Now this is where it gets tediously complicated (if it hasn't done so already).
First of all, regulators in assorted parts of the world have implemented or are trying to implement different leverage ratios based around the Basel minimum.
So the leverage requirements in the US, Canada, Switzerland, the UK and the EU (minus the UK) are all a bit different.
And right now, I would argue that the leverage requirements in the US are more demanding than the European requirements.
Then there is the question of whether 3% is high enough.
Or to put it another way, what is the probability that a bank will incur losses equivalent to 3% of the value of all their loans and investments?
Well based on what happened to HBOS, RBS, UBS. Citigroup, Lehman, Merrill Lynch, assorted Irish and Spanish banks and plenty of others in 2008, the probability is not de minimis.
This is why there are plenty of regulators and others - including the Independent Commission on Banking set up by the chancellor - who argue that a 4% minimum would be more appropriate (and that even 4% may be too low).
Anyway, right now the Bank of England is doing some work on how high to set the minimum for UK banks, with a view to lifting it to around 4%.
Which is the cause, I am told, of some friction between the Treasury and the Bank of England, because the west end of town is concerned that an uplift in the leverage ratio would choke off the supply of credit so vital to the UK's economic prospects.
This is a perennial concern whenever there's talk of boosting capital requirements, because if banks don't want to raise expensive additional capital, they can improve their capital and leverage ratios simply by lending less.
As it happens, one of the banks that has been lobbying against a significant rise in the leverage ratio - but which wishes to remain anonymous - has done some work on the impact of lifting the ratio to 4%.
It calculates that if big UK banks and building societies were to meet a 4% leverage ratio by reining in their lending, rather than asking investors for more capital, they would shrink their lending by just under £800bn - which is a non-trivial sum.
And at a leverage ratio of 4.5%, the contraction of credit would be not far short of the UK's national income, at £1.3tn.
Now the bulk of impact would fall on two categories of bank - those like Barclays with a big presence in investment banking and asset-based short-term lending to financial institutions (through the so-called repo market), and mortgage banks such as Nationwide, Lloyds and Santander.
As it happens, Barclays is braced for running its investment bank on a more capital intensive basis.

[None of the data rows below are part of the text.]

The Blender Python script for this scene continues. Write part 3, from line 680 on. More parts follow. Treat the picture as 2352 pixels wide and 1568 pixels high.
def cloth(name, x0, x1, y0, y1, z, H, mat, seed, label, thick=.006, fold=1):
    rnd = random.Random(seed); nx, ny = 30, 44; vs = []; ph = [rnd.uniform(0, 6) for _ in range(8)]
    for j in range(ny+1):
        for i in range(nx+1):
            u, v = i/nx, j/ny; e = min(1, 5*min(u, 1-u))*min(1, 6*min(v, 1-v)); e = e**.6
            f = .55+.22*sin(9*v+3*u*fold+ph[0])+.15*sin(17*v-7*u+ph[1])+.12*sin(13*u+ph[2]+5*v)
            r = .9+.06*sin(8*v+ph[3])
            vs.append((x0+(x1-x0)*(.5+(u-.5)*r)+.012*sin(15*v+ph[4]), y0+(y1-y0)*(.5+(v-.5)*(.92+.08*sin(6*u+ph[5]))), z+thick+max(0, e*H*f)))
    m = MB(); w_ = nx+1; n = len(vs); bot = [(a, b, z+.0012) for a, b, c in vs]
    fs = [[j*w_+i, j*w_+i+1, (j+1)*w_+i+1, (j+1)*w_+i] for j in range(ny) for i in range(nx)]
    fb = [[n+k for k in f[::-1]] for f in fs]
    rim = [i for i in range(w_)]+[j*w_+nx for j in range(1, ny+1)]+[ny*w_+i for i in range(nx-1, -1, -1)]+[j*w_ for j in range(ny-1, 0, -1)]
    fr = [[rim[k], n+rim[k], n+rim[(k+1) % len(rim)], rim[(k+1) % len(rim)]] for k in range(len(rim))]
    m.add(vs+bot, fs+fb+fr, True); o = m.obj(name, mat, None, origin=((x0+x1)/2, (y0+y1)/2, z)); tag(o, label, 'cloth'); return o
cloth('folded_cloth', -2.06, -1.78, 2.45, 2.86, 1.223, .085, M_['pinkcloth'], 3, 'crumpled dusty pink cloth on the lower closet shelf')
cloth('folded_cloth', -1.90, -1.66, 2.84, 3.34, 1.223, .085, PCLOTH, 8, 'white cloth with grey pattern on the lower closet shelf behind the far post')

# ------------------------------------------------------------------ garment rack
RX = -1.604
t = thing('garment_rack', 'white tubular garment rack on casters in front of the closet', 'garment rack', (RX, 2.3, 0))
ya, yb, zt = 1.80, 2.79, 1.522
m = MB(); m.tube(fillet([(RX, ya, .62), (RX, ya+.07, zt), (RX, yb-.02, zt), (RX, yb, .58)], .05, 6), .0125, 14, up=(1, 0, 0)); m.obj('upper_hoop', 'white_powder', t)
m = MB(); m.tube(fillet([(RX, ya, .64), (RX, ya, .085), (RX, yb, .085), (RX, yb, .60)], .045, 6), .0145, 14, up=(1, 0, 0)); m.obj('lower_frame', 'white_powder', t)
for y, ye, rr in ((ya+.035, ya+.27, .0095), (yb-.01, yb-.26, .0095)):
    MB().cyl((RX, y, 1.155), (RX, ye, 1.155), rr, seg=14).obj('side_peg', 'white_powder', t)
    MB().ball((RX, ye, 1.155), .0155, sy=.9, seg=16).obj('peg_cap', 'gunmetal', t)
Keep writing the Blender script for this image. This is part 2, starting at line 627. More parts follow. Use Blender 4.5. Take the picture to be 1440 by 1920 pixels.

It is not complaining (or at least not to me) about the imposition of greater leverage constraints, so long as these are imposed over a few years.
But the mortgage banks are less happy.
They are concerned that a higher leverage ratio would push up the cost and shrink the supply of mortgage finance.
And, as I understand it, the chancellor feels their pain - but, I am told, the governor, Mark Carney, takes a principled view that in the long term the UK would benefit from imposing higher leverage ratios.
Where will it end?
Well we won't have a sense of this till nearer the end of the year.
But one way of minimising any tightening of the mortgage market caused by a higher leverage ratio would be to resuscitate the provision of home-loans by investors, rather than banks, through the process of packaging mortgages into bonds.
It is true that what is known as the securitisation of mortgages became discredited in the banking crisis. But that was because of poor lending standards, excessive complexity in the creation of the bonds, and the lunacy of banks keeping the bonds on their own balance sheets to an excessive amount.
But the idea that insurers, pension funds and even ordinary savers should be investing in mortgages is a sound one - in that mortgages can provide long term, reliable income to them.
Or to put it another way, one important way of making the banking system more stable and secure is to shrink its role in the provision of finance, to make respectable again the notion that savers should bypass the banks and directly provide the finance so badly needed for economic growth.